■ TASK PROMPT ■
Retype each line exactly. Skip images.

■ SOURCE EXCERPT ■
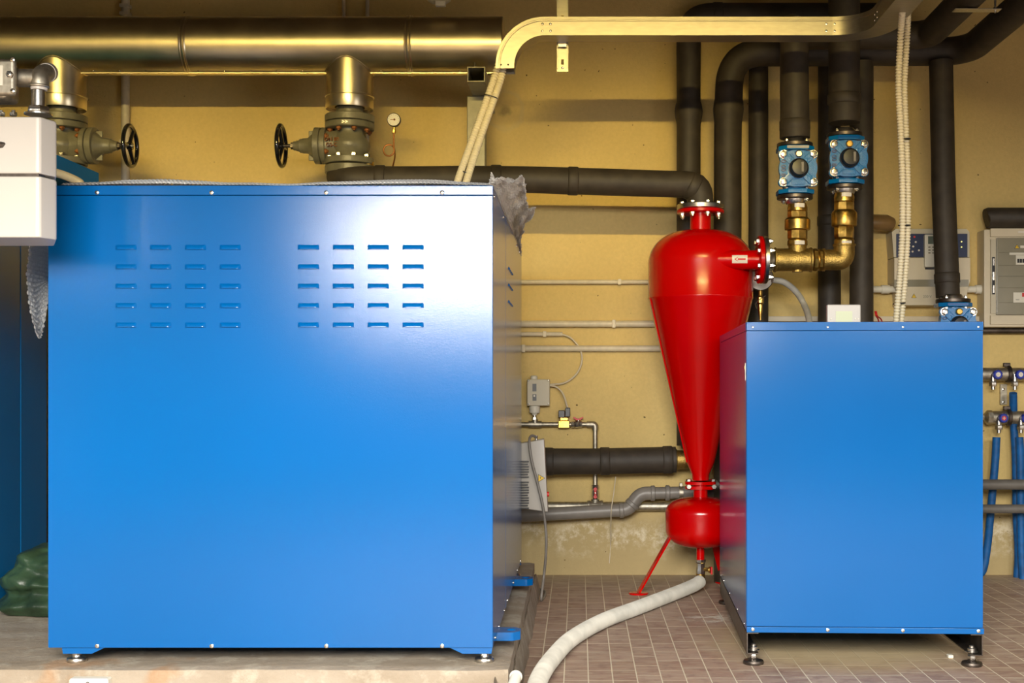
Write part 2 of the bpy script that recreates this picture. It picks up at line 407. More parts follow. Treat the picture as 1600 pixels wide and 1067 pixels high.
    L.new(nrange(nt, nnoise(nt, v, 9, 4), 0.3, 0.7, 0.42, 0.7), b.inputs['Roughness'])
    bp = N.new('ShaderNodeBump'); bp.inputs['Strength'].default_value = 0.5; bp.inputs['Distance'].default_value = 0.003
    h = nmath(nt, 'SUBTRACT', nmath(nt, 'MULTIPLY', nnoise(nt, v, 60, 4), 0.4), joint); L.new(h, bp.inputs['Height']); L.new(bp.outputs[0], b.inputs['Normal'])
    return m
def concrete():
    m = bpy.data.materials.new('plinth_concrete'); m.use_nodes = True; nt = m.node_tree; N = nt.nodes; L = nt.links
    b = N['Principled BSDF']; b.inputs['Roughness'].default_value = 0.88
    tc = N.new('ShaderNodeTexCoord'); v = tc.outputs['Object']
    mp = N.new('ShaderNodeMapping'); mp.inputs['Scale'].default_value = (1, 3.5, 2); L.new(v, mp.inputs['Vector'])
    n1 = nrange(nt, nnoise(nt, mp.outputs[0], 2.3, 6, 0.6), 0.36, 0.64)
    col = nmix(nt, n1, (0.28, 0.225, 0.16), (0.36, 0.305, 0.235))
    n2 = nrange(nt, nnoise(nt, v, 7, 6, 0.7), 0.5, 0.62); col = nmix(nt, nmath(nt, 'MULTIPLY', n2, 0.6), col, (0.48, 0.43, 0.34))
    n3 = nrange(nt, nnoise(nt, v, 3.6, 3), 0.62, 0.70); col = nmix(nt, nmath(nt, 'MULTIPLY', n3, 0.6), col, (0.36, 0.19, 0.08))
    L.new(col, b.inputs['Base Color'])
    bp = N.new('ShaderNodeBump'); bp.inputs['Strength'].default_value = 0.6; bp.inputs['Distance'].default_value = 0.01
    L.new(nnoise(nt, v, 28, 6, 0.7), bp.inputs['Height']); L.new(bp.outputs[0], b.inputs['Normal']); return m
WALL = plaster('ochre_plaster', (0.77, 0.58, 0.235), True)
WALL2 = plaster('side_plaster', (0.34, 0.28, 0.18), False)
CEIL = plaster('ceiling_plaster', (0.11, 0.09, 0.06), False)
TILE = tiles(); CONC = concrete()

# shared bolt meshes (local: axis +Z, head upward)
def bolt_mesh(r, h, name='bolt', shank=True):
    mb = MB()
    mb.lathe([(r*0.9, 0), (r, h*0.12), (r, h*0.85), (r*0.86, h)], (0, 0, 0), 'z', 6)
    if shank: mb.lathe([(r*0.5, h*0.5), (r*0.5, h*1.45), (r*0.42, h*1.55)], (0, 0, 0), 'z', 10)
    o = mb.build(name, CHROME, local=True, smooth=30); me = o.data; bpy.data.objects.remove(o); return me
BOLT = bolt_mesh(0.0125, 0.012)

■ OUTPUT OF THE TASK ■
Write part 2 of the bpy script that recreates this picture. It picks up at line 407. More parts follow. Treat the picture as 1600 pixels wide and 1067 pixels high.
    L.new(nrange(nt, nnoise(nt, v, 9, 4), 0.3, 0.7, 0.42, 0.7), b.inputs['Roughness'])
    bp = N.new('ShaderNodeBump'); bp.inputs['Strength'].default_value = 0.5; bp.inputs['Distance'].default_value = 0.003
    h = nmath(nt, 'SUBTRACT', nmath(nt, 'MULTIPLY', nnoise(nt, v, 60, 4), 0.4), joint); L.new(h, bp.inputs['Height']); L.new(bp.outputs[0], b.inputs['Normal'])
    return m
def concrete():
    m = bpy.data.materials.new('plinth_concrete'); m.use_nodes = True; nt = m.node_tree; N = nt.nodes; L = nt.links
    b = N['Principled BSDF']; b.inputs['Roughness'].default_value = 0.88
    tc = N.new('ShaderNodeTexCoord'); v = tc.outputs['Object']
    mp = N.new('ShaderNodeMapping'); mp.inputs['Scale'].default_value = (1, 3.5, 2); L.new(v, mp.inputs['Vector'])
    n1 = nrange(nt, nnoise(nt, mp.outputs[0], 2.3, 6, 0.6), 0.36, 0.64)
    col = nmix(nt, n1, (0.28, 0.225, 0.16), (0.36, 0.305, 0.235))
    n2 = nrange(nt, nnoise(nt, v, 7, 6, 0.7), 0.5, 0.62); col = nmix(nt, nmath(nt, 'MULTIPLY', n2, 0.6), col, (0.48, 0.43, 0.34))
    n3 = nrange(nt, nnoise(nt, v, 3.6, 3), 0.62, 0.70); col = nmix(nt, nmath(nt, 'MULTIPLY', n3, 0.6), col, (0.36, 0.19, 0.08))
    L.new(col, b.inputs['Base Color'])
    bp = N.new('ShaderNodeBump'); bp.inputs['Strength'].default_value = 0.6; bp.inputs['Distance'].default_value = 0.01
    L.new(nnoise(nt, v, 28, 6, 0.7), bp.inputs['Height']); L.new(bp.outputs[0], b.inputs['Normal']); return m
WALL = plaster('ochre_plaster', (0.77, 0.58, 0.235), True)
WALL2 = plaster('side_plaster', (0.34, 0.28, 0.18), False)
CEIL = plaster('ceiling_plaster', (0.11, 0.09, 0.06), False)
TILE = tiles(); CONC = concrete()

# shared bolt meshes (local: axis +Z, head upward)
def bolt_mesh(r, h, name='bolt', shank=True):
    mb = MB()
    mb.lathe([(r*0.9, 0), (r, h*0.12), (r, h*0.85), (r*0.86, h)], (0, 0, 0), 'z', 6)
    if shank: mb.lathe([(r*0.5, h*0.5), (r*0.5, h*1.45), (r*0.42, h*1.55)], (0, 0, 0), 'z', 10)
    o = mb.build(name, CHROME, local=True, smooth=30); me = o.data; bpy.data.objects.remove(o); return me
BOLT = bolt_mesh(0.0125, 0.012)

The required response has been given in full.